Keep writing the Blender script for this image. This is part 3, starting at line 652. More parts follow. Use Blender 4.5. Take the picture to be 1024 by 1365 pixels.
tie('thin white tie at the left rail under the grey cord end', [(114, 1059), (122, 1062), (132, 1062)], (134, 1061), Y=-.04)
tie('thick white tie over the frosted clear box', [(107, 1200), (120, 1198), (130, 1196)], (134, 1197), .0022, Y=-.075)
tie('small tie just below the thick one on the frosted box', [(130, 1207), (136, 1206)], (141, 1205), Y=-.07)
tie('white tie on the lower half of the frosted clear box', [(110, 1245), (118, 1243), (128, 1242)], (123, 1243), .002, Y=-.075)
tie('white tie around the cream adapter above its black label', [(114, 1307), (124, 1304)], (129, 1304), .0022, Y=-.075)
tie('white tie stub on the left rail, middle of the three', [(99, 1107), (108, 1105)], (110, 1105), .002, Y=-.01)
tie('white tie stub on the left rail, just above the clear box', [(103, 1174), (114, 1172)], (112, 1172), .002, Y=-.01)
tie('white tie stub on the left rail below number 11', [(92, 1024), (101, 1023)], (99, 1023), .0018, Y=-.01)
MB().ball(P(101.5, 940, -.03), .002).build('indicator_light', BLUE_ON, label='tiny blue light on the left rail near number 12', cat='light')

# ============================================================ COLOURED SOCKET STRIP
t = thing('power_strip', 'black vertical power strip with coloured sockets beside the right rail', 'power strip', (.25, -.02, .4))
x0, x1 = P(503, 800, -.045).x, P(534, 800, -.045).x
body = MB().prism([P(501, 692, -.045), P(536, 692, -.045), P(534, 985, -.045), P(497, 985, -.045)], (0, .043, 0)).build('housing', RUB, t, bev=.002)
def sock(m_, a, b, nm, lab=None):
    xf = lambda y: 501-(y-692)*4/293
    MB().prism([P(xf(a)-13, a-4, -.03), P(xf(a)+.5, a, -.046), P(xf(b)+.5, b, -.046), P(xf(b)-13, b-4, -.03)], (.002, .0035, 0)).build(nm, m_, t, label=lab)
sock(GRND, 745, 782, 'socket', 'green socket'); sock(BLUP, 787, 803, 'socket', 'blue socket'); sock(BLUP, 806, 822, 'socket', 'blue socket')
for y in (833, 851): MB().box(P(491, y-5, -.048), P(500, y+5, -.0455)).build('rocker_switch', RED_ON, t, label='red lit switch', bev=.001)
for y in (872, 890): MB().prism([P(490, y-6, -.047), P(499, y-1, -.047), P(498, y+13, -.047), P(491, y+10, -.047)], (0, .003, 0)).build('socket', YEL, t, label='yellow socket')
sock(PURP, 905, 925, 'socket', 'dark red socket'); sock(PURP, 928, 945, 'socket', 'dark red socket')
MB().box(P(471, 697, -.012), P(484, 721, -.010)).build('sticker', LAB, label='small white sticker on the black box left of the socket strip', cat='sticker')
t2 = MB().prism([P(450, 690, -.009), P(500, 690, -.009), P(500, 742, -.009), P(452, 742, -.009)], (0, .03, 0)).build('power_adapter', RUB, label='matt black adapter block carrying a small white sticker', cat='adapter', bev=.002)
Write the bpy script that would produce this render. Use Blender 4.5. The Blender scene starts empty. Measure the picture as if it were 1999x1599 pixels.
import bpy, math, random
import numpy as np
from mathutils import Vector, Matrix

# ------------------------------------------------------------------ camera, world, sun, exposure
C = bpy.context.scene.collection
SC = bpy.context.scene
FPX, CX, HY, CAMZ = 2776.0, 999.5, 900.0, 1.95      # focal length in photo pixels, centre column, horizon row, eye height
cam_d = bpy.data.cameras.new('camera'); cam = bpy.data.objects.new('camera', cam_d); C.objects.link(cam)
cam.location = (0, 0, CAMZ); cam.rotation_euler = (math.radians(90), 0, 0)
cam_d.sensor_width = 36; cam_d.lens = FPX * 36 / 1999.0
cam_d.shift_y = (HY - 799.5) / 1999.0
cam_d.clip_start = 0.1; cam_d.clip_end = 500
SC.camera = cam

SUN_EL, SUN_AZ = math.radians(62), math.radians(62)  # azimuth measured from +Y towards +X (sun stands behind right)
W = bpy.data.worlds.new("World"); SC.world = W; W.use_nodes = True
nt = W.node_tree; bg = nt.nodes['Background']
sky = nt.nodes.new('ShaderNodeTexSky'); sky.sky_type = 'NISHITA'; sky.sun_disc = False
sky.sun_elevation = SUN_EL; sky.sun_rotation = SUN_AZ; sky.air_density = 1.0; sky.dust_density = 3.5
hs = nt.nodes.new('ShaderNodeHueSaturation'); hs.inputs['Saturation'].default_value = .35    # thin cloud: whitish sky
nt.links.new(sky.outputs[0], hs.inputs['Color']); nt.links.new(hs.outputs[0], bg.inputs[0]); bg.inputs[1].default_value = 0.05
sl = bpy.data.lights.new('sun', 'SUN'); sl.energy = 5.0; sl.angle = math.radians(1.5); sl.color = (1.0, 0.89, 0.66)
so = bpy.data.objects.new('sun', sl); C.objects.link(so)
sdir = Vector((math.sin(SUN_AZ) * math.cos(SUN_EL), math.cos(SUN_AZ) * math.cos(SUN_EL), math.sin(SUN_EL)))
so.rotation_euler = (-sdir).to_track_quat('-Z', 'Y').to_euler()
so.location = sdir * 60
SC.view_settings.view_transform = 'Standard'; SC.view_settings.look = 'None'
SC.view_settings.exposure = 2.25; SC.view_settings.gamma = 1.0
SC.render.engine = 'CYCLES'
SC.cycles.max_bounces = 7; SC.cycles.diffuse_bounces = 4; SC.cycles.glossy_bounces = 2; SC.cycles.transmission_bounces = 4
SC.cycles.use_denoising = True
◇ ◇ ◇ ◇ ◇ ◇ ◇
→ **Exercise requirements**: Pull out all lines from the entries above that include the word "script".

→ **Task result**:
Keep writing the Blender script for this image. This is part 3, starting at line 652. More parts follow. Use Blender 4.5. Take the picture to be 1024 by 1365 pixels.
Write the bpy script that would produce this render. Use Blender 4.5. The Blender scene starts empty. Measure the picture as if it were 1999x1599 pixels.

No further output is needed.